London, June 7 (IANS) We cannot possibly anticipate or memorize every potential word, phrase, or sentence. Yet we have no trouble constructing and understanding the myriads of novel utterances every day.

 
 How do we do it? Linguists say we naturally and unconsciously employ abstract rules-syntax, says a new study from Glasgow University.
 
 The study made use of a cognitive process called structural priming.
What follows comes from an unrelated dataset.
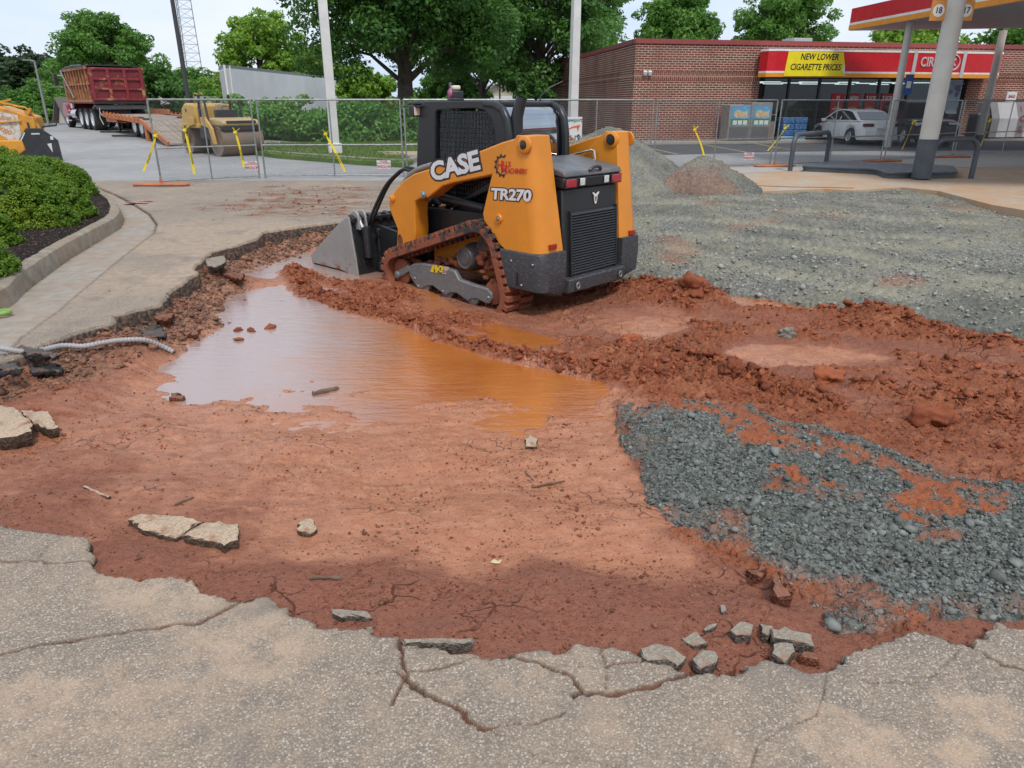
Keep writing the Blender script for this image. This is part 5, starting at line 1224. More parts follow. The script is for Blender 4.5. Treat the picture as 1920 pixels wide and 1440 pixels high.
b = MB(); b.box(.0, w0, .0, .3, -.3, ZT); b.box(w1, LN, .0, .3, -.3, ZT); b.box(w0, w1, .0, .3, zl, ZT)
b.add([(0, .3, -.3), (SK * DEP, DEP, -.3), (SK * DEP, DEP, ZT), (0, .3, ZT), (.3, .3, -.3), (SK * DEP + .3, DEP, -.3), (SK * DEP + .3, DEP, ZT), (.3, .3, ZT)], [(0, 1, 2, 3), (4, 7, 6, 5), (3, 2, 6, 7), (1, 5, 6, 2), (0, 3, 7, 4)])
wl = b.build("wall", m_brick, ST)
b = MB(); b.box(-.04, LN, -.05, .30, ZT - .13, ZT + .06); b.add([(-.05, .3, ZT - .13), (SK * DEP - .05, DEP, ZT - .13), (SK * DEP - .05, DEP, ZT + .06), (-.05, .3, ZT + .06), (.3, .3, ZT - .13), (SK * DEP + .3, DEP, ZT - .13), (SK * DEP + .3, DEP, ZT + .06), (.3, .3, ZT + .06)], [(0, 1, 2, 3), (4, 7, 6, 5), (3, 2, 6, 7), (1, 5, 6, 2), (0, 4, 5, 1)])
b.build("coping", mat("coping_red", (.27, .055, .05), .5), ST)
b = MB(); b.prism([(.3, .35), (LN, .35), (LN, DEP), (SK * DEP + .3, DEP)], ZT - .5, ZT - .35, 'z'); b.build("roof", m_white, ST)
zb0, zb1 = sx(1200, 151)[1], sx(1200, 133)[1]; zm = (zb0 + zb1) / 2
for z0, z1 in ((zb0, zm - .025), (zm + .025, zb1)):
    b = MB(); b.box(w1, LN, -.02, .0, z0, z1); b.build("band", m_sold, wl)
    b = MB(); b.box(-.02, w0, -.02, .0, z0, z1)
    b.add([(-.02, 0, z0), (SK * DEP - .02, DEP, z0), (SK * DEP - .02, DEP, z1), (-.02, 0, z1), (0, 0, z0), (SK * DEP, DEP, z0), (SK * DEP, DEP, z1), (0, 0, z1)], [(0, 1, 2, 3), (3, 2, 6, 7), (0, 4, 5, 1)])
    b.build("band", m_sold, wl)
b = MB(); b.box(-.03, w0, -.03, .0, zm - .022, zm + .022); b.add([(-.03, 0, zm - .02), (SK * DEP - .05, DEP, zm - .02), (SK * DEP - .05, DEP, zm + .02), (-.03, 0, zm + .02)], [(0, 1, 2, 3)]); b.build("band_line", mat("pale_brick", (.42, .28, .2), .8), wl)
for px_ in (1208, 1217):
    x, z = sx(px_, 137); b = MB(); b.obox((x, -.10, z), (.16, .16, .18), Matrix.Rotation(.4, 3, 'X')); b.build("flood_light", m_white, ST, bevel=.02)
b = MB(); b.obox((SK * 12 - .15, 12, zb1 + .35), (.25, .4, .45)); b.build("wall_light", m_black, ST, bevel=.03)
# glazed front and the room behind it
b = MB(); b.box(w0 + .05, w1 - .05, .16, .17, .12, zl - .05); b.build("shop_window", glass_mat("shop_glass", (.26, .29, .29), .0), ST)
b = MB(); b.box(w0, w1, .08, .24, .0, .12); b.box(w0, w1, .10, .22, zl - .1, zl)
nw = 7
for i in range(nw + 1): x = w0 + (w1 - w0) * i / nw; b.box(x - .05, x + .05, .10, .24, .12, zl - .1)
b.build("window_frame", m_black, ST)
b = MB(); b.box(w0, w1, 7.0, 7.1, 0, zl + .3); b.box(w0, w1, .3, 7, -.02, .0); b.box(w0, w1, .3, 7, zl + .15, zl + .25); b.box(w0 - .1, w0, .3, 7, 0, zl + .2); b.box(w1, w1 + .1, .3, 7, 0, zl + .2); b.build("room", mat("dark_room", (.05, .05, .05), .8, c2=(.025, .025, .028), sc=.8), ST)
for y in (2, 4, 6):
    b = MB(); rr = random.Random(y); x = w0 + .6
    while x < w1 - 1.6:
        b.box(x, x + 1.2, y, y + .5, 0, rr.uniform(1.1, 1.7)); x += 1.35
    b.build("shelf", mat("shelf_goods", (.10, .07, .05), .6, c2=(.35, .22, .12), sc=7, lo=.5, hi=.55), ST)
b = MB()
for y in (1.6, 3.2, 5.0):
    for k in range(5): x = w0 + .9 + k * (w1 - w0 - 1.5) / 4.5; b.box(x, x + 1.1, y, y + .12, 2.62, 2.66)
b.build("ceiling_lamp", mat("lamp_white", (1, .98, .94), .5, emit=7), ST)
b = MB(); b.box(w0 + .3, w0 + 2.3, 6.6, 6.9, .9, 2.3); b.build("cooler_case", mat("cooler_white", (.7, .75, .78), .4, emit=.25, c2=(.3, .35, .4), sc=6), ST)
m_post = mat("poster_red", (.50, .018, .022), .5); m_bun = mat("poster_bun", (.55, .27, .09), .6, c2=(.4, .12, .05), sc=12)
for i, (px_, t1) in enumerate(((1572, "$5"), (1602, "NEW"), (1634, "2 FOR"), (1664, "2 FOR"))):
    x = sx(px_)[0]; b = MB(); b.box(x - .33, x + .33, .125, .135, .95, 2.12); p = b.build("poster", m_post, ST)
    text(t1, .26, m_ltw, frame((x, .12, 1.90), (1, 0, 0), (0, 0, 1)), p, bold=.008, sx=.75)
    b = MB(); b.prism([(x + .22 * math.cos(t), 1.42 + .14 * math.sin(t) * (1 if math.sin(t) > 0 else .6)) for t in [2 * math.pi * k / 18 for k in range(18)]], .114, .124); b.build("burger_print", m_bun, p)
    b = MB(); b.box(x - .24, x + .24, .112, .124, 1.42, 1.46); b.box(x - .2, x + .2, .112, .124, 1.02, 1.08); b.build("print_line", m_ltw, p)
x = sx(1788)[0]; b = MB(); b.box(x - .4, x + .35, .125, .135, 1.2, 2.5); p = b.build("poster", mat("poster_blue", (.28, .38, .48), .5, c2=(.10, .08, .22), sc=3, lo=.5, hi=.6), ST)
# sign fascia over the window
a0, a1 = sx(1411, 130)[0] - .0, sx(1848, 130)[0]; AZ0, AZ1 = 2.78, 3.92
b = MB()
pl = [(a0 + .35, -.05), (a0 + .12, -.35), (a0 + .25, -.8), (a0 + .6, -.92), (a1 - .2, -.92), (a1, -.85), (a1, -.05)]
def fasc(z0, z1, grow, m, nm, par):
    q = MB(); c = [(p[0] + (grow if p[0] > (a0 + a1) / 2 else -grow), p[1] - (grow if p[1] < -.1 else 0)) for p in pl]; q.prism(c, z0, z1, 'z'); return q.build(nm, m, par)
m_fred = mat("fascia_red", (.60, .012, .020), .32); m_for = mat("fascia_orange", (.80, .30, .02), .4); m_fwh = mat("fascia_white", (.80, .78, .76), .4)
fs = fasc(AZ0 + .24, AZ1 - .09, 0, m_fred, "sign_fascia", ST)
fasc(AZ0, AZ0 + .165, .012, m_for, "orange_stripe", fs); fasc(AZ0 + .165, AZ0 + .24, .008, m_fwh, "white_stripe", fs); fasc(AZ1 - .09, AZ1, .015, m_fwh, "white_edge", fs)
def fx_(px): return sx(px, 120)[0] * (1 - .0265) + .0
q0, q1 = fx_(1461), fx_(1568)
b = MB(); b.prism([(q0 - .08, AZ0 + .03), (q0 + .02, AZ1 - .10), (q1 - .1, AZ1 - .12), (q1 + .05, AZ0 + .55), (q1 - .05, AZ0 + .3), (q1 + .12, AZ0 + .05)], -.965, -.945); bn = b.build("banner", mat("banner_yellow", (.86, .70, .015), .5), fs)
b = MB(); b.prism([(q1 + .05, AZ0 + .55), (q1 - .05, AZ0 + .3), (q1 + .14, AZ0 + .05)], -.972, -.966); b.build("folded_corner", m_fwh, bn)
qc = (q0 + q1) / 2
text("NEW LOWER", .36, m_ltk, frame((qc + .15, -.968, AZ0 + .82), (1, 0, 0), (0, 0, 1)), bn, bold=.008, shear=.18, sx=.86)
text("CIGARETTE PRICES", .36, m_ltk, frame((qc + .02, -.968, AZ0 + .40), (1, 0, 0), (0, 0, 1)), bn, bold=.008, shear=.18, sx=.82)
for px_ in (1701, 1793):
    x = fx_(px_); b = MB(); b.box(x - .09, x + .09, -.955, -.935, AZ0 + .01, AZ1 - .02); b.build("divider", mat("divider_grey", (.55, .52, .52), .5), fs)
x0 = fx_(1712); text("CIRCLE", .56, mat("sign_letter", (.62, .52, .52), .5), frame((x0, -.938, AZ0 + .66), (1, 0, 0), (0, 0, 1)), fs, bold=.012, ext=.01, align='LEFT', sx=.80)
xk = fx_(1774); b = MB(); b.tube([(xk + .32 * math.cos(t), -.938, AZ0 + .66 + .32 * math.sin(t)) for t in [2 * math.pi * k / 24 for k in range(24)]], .035, 6, True); b.build("round_emblem", mat("sign_letter", RED), fs, 60)
text("K", .42, mat("sign_letter", RED), frame((xk, -.938, AZ0 + .66), (1, 0, 0), (0, 0, 1)), fs, bold=.014, ext=.01)
b = MB(); b.box(sx(1556, 80)[0], sx(1592, 80)[0], 3, 4.2, ZT + .02, ZT + .45); b.build("roof_unit", mat("roof_grey", (.35, .36, .38), .5), ST, bevel=.03)
b = MB(); b.box(sx(1345, 80)[0], sx(1378, 80)[0], 4, 5.2, ZT + .0, ZT + .22); b.build("roof_unit", mat("roof_grey", RED), ST, bevel=.03)
def at_store(px, out): 
    x = sx(px)[0]; p = Vector(S0[:2]) + SF * x - SB * out; return (p.x, p.y, 0)
# poster cabinets beside the window
for i, (px_, w, lb) in enumerate(((1367, 1.05, "metal exchange cabinet with a blue poster, left of its twin by the brick wall"), (1406, 1.0, "metal exchange cabinet with a blue poster, nearest the shop window"))):
    e = empty("gas_cabinet", at_store(px_, .75), SA, lb, "cabinet", "exchange cabinets in front of the store")
    b = MB(); b.box(-w / 2, w / 2, -.4, .4, .08, 1.62 + .1 * i); c = b.build("housing", mat("cabinet_grey", (.36, .36, .35), .5, .3, c2=(.24, .24, .23), sc=5), e, bevel=.02)
    b = MB(); b.box(-w / 2 + .06, w / 2 - .06, -.415, -.401, .12, .70)
    for k in range(12): b.box(-w / 2 + .06, w / 2 - .06, -.425, -.415, .14 + k * .046, .158 + k * .046)
    b.build("grille_door", mat("cabinet_mesh", (.28, .28, .28), .5, .5, c2=(.16, .16, .16), sc=30), e)
    b = MB(); b.box(-w / 2 + .1, w / 2 - .1, -.413, -.402, .74, 1.56); p = b.build("poster", mat("poster_sky", (.10, .36, .62), .4, c2=(.45, .62, .75), sc=3, lo=.55, hi=.7), e)
    b = MB(); b.box(-w / 2 + .1, w / 2 - .1, -.417, -.413, .78, 1.04); b.build("poster_green", mat("poster_grass", (.06, .24, .05), .5), p)
    b = MB(); b.prism([(-.12 + .2 * math.cos(t), 1.24 + .17 * math.sin(t)) for t in [k * math.pi / 8 for k in range(16)]], -.421, -.417); b.box(.05, .33, -.421, -.417, 1.12, 1.34); b.build("poster_motif", mat("poster_food", (.58, .36, .16), .5, c2=(.7, .6, .45), sc=9), p)
    b = MB()
    for k in range(3): b.box(-.34 + k * .25, -.14 + k * .25, -.422, -.418, .79, .97)
    b.build("poster_panel", m_white, p)
e = empty("trash_bin", at_store(1428, .7), SA, "tan litter bin with an open top ring standing beside the shop window", "bin")
b = MB(); b.box(-.26, .26, -.26, .26, 0, .85); b.build("body", mat("bin_tan", (.26, .17, .12), .7), e, bevel=.03)
b = MB(); b.tube([(-.26, -.2, .85), (-.26, -.2, 1.2), (.26, -.2, 1.2), (.26, -.2, .85)], .025, 6); b.box(-.26, .26, -.22, .22, .86, .92); b.build("hood", m_steel, e, 50)
e = empty("bottle_stack", at_store(1473, .7), SA, "stack of blue shrink-wrapped bottle packs below the window behind the sedan", "bottle packs")
for k in range(4):
    for j in range(2):
        b = MB(); b.box(-.62 + j * .64, -.02 + j * .64, -.3, .3, .02 + k * .27, .27 + k * .27); b.build("bottle_pack", mat("pack_blue", (.03, .10, .28), .3, c2=(.10, .30, .5), sc=14, lo=.5, hi=.6) if k else mat("pack_pale", (.3, .5, .62), .3), e, bevel=.03)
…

Simply put, if you use a certain kind of structure in one sentence, you’re likely to use it again in a subsequent sentence.
 
 “The structure of a maths equation correctly solved is preserved in memory and determines the structuring of a subsequent sentence that a person has to complete,” write the study authors, according to a Glasgow statement.
 
 The study was conducted by psychologists Christoph Scheepers, Catherine J. Martin, Andriy Myachykov, Kay Teevan, and Izabela Viskupova of the University of Glasgow, and Patrick Sturt of the University of Edinburgh.
 
 Neuroscientists have found evidence suggesting a link between maths and language, “but this is the first time we’ve shown it in a behavioural setup," the study authors said, reports the journal Psychological Science.
 
 To find out how abstract-and cognitively general this process is, the experimenters gave native English-speaking students a pencil-and-paper test containing a series of maths problems paired with incomplete sentences.
 
 The subjects were variously successful in solving the problems. What does all this mean?
 
 Our cognitive processes operate “at a very high level of abstraction,” the authors write.
 
 And those abstractions may apply in similar fashion to all kinds of thinking- in numbers, words, or perhaps even music.